==== Collected material

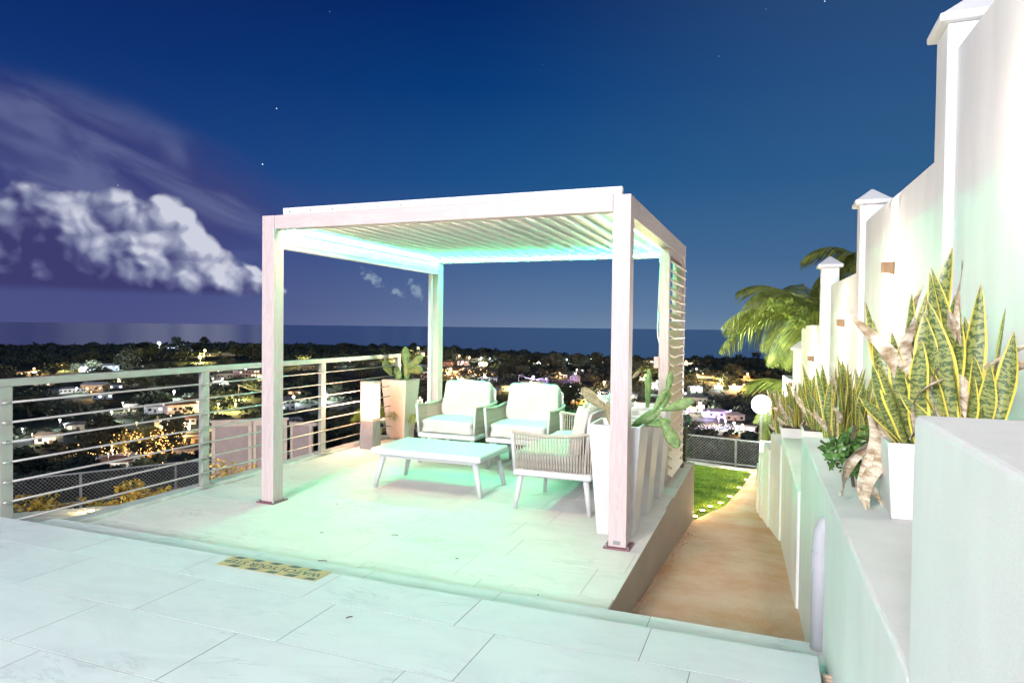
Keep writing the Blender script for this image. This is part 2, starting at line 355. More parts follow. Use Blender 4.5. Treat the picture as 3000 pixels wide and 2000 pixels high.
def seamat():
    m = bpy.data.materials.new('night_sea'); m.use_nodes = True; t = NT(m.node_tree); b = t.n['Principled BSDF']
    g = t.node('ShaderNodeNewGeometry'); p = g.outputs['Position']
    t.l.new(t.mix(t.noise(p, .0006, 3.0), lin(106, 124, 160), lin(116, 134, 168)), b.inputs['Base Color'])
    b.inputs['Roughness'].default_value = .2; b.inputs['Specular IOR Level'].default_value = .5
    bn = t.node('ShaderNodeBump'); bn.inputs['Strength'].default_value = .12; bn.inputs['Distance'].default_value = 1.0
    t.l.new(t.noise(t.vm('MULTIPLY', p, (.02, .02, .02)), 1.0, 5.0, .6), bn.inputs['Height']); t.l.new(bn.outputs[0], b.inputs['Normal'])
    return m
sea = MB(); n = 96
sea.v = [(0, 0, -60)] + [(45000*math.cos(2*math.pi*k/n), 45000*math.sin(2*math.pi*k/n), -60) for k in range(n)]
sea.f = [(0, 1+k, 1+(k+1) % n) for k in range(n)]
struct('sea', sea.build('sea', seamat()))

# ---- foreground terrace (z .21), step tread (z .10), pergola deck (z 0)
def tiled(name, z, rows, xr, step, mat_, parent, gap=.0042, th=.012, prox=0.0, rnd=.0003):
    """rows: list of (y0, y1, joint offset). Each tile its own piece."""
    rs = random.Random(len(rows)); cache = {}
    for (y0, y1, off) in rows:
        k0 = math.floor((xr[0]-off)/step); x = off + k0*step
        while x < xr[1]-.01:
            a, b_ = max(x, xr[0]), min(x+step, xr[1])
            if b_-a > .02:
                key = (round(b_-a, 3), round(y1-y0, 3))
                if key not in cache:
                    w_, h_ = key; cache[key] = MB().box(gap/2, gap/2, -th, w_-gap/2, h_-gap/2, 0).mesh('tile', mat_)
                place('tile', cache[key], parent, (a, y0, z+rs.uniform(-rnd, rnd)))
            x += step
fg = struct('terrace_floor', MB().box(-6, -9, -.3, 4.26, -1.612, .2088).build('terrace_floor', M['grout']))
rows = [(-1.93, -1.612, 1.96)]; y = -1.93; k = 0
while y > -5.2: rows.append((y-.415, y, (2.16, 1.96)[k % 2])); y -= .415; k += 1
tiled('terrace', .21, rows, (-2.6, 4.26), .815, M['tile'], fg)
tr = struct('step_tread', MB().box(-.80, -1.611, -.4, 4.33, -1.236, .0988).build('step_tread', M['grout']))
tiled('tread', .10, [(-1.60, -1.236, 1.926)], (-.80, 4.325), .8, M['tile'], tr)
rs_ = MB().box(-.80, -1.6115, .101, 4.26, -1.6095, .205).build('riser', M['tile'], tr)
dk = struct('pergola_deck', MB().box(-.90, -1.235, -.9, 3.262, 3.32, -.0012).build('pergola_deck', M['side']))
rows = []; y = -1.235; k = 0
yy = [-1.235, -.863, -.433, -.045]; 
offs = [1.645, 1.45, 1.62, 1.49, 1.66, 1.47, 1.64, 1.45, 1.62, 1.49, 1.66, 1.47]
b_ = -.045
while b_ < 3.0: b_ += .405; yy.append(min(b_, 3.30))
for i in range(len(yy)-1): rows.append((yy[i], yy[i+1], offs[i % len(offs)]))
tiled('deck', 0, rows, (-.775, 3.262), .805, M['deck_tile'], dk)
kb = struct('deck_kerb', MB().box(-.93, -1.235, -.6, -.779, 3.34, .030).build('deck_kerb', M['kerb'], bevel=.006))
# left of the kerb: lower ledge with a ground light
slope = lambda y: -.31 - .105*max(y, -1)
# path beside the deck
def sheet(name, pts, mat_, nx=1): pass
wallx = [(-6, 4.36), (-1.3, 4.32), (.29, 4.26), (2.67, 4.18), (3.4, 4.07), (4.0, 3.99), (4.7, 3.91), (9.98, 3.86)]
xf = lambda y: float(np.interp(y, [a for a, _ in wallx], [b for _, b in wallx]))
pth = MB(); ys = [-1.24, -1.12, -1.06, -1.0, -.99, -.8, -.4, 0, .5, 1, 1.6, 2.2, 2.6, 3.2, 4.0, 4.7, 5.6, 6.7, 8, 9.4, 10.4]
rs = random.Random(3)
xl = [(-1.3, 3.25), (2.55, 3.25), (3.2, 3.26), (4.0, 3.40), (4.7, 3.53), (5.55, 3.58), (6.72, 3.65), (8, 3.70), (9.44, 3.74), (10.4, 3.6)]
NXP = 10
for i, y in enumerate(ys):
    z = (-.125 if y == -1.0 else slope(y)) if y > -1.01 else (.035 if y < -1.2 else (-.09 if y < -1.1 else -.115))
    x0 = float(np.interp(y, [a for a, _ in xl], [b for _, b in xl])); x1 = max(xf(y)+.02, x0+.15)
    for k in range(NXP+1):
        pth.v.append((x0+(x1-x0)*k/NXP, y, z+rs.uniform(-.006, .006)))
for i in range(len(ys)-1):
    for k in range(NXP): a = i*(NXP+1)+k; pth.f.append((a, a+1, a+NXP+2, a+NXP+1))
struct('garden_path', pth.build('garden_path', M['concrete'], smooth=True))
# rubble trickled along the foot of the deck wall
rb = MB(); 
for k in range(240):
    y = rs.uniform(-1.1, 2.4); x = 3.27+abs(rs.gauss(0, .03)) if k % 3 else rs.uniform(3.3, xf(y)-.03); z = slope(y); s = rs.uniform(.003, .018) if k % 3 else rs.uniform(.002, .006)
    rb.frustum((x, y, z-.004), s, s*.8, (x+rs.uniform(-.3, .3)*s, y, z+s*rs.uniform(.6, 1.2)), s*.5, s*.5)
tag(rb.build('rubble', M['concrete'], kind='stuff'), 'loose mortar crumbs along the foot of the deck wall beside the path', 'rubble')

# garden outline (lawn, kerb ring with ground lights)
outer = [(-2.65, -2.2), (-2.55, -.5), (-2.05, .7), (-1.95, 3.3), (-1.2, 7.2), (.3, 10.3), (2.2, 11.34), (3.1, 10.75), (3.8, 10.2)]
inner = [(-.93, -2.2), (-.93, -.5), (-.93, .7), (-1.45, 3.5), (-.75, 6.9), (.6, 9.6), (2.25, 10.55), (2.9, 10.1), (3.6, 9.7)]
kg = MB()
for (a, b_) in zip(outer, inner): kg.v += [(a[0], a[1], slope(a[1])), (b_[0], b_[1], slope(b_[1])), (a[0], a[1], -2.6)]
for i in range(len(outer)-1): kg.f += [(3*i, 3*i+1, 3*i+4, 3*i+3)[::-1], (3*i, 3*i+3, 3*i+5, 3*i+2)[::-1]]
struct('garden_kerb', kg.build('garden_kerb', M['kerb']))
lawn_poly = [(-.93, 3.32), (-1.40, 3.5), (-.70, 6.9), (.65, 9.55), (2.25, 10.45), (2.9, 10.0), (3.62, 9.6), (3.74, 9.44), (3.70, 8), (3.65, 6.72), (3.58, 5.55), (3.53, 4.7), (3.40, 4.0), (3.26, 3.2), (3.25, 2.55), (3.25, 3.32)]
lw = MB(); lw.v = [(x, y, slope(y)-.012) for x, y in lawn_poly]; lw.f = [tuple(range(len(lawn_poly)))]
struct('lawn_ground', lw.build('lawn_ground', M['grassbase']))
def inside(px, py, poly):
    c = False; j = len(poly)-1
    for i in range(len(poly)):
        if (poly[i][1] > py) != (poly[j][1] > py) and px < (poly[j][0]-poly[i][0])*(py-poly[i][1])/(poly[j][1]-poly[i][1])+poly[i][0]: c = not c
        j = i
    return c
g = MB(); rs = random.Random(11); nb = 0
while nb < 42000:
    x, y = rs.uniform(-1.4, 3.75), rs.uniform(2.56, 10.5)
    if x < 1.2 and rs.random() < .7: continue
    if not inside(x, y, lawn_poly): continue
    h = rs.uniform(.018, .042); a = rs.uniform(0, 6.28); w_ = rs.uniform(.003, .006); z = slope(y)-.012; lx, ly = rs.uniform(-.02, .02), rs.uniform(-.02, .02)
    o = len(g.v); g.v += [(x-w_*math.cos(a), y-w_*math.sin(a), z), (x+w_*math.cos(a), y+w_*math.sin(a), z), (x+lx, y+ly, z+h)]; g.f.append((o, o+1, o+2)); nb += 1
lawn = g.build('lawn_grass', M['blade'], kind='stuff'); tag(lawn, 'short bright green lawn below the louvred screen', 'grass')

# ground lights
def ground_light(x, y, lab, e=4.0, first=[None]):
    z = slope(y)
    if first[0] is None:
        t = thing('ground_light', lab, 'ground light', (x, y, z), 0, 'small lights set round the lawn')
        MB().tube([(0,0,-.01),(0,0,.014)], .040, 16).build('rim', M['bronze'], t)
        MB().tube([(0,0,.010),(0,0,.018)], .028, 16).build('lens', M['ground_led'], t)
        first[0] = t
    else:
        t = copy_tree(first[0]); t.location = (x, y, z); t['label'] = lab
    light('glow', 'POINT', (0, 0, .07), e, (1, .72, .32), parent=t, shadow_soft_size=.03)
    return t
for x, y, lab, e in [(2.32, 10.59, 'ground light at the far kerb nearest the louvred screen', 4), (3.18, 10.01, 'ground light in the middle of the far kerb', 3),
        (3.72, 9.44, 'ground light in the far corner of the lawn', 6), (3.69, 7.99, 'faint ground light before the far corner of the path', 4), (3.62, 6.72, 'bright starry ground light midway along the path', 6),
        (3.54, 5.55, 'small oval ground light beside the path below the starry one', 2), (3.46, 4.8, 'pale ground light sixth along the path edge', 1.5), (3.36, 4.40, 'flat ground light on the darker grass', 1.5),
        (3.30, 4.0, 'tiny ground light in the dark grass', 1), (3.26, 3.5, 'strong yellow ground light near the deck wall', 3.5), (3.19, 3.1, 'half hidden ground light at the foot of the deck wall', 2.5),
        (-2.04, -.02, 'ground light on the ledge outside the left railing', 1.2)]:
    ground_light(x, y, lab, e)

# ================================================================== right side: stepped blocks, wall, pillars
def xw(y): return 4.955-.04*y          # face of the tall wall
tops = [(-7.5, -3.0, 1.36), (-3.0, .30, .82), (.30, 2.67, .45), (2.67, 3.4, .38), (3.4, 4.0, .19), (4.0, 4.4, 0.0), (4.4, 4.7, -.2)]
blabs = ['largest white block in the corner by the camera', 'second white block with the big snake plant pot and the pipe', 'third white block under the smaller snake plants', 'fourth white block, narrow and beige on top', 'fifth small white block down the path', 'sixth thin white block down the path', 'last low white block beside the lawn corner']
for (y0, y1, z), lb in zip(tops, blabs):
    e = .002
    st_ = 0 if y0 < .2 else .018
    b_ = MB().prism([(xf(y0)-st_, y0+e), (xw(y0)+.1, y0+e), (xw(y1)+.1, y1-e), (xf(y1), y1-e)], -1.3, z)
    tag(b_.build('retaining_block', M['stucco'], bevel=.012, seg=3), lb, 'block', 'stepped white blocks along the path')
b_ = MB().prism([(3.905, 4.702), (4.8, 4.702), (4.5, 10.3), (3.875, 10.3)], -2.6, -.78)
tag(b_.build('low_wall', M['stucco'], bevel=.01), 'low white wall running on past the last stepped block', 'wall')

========

Exercise objective
Extract, word for word, each line from the top of the data down to and including the line with "struct('sea', sea.build('sea', seamat()))"; skip the pictures.

Complete output
Keep writing the Blender script for this image. This is part 2, starting at line 355. More parts follow. Use Blender 4.5. Treat the picture as 3000 pixels wide and 2000 pixels high.
def seamat():
    m = bpy.data.materials.new('night_sea'); m.use_nodes = True; t = NT(m.node_tree); b = t.n['Principled BSDF']
    g = t.node('ShaderNodeNewGeometry'); p = g.outputs['Position']
    t.l.new(t.mix(t.noise(p, .0006, 3.0), lin(106, 124, 160), lin(116, 134, 168)), b.inputs['Base Color'])
    b.inputs['Roughness'].default_value = .2; b.inputs['Specular IOR Level'].default_value = .5
    bn = t.node('ShaderNodeBump'); bn.inputs['Strength'].default_value = .12; bn.inputs['Distance'].default_value = 1.0
    t.l.new(t.noise(t.vm('MULTIPLY', p, (.02, .02, .02)), 1.0, 5.0, .6), bn.inputs['Height']); t.l.new(bn.outputs[0], b.inputs['Normal'])
    return m
sea = MB(); n = 96
sea.v = [(0, 0, -60)] + [(45000*math.cos(2*math.pi*k/n), 45000*math.sin(2*math.pi*k/n), -60) for k in range(n)]
sea.f = [(0, 1+k, 1+(k+1) % n) for k in range(n)]
struct('sea', sea.build('sea', seamat()))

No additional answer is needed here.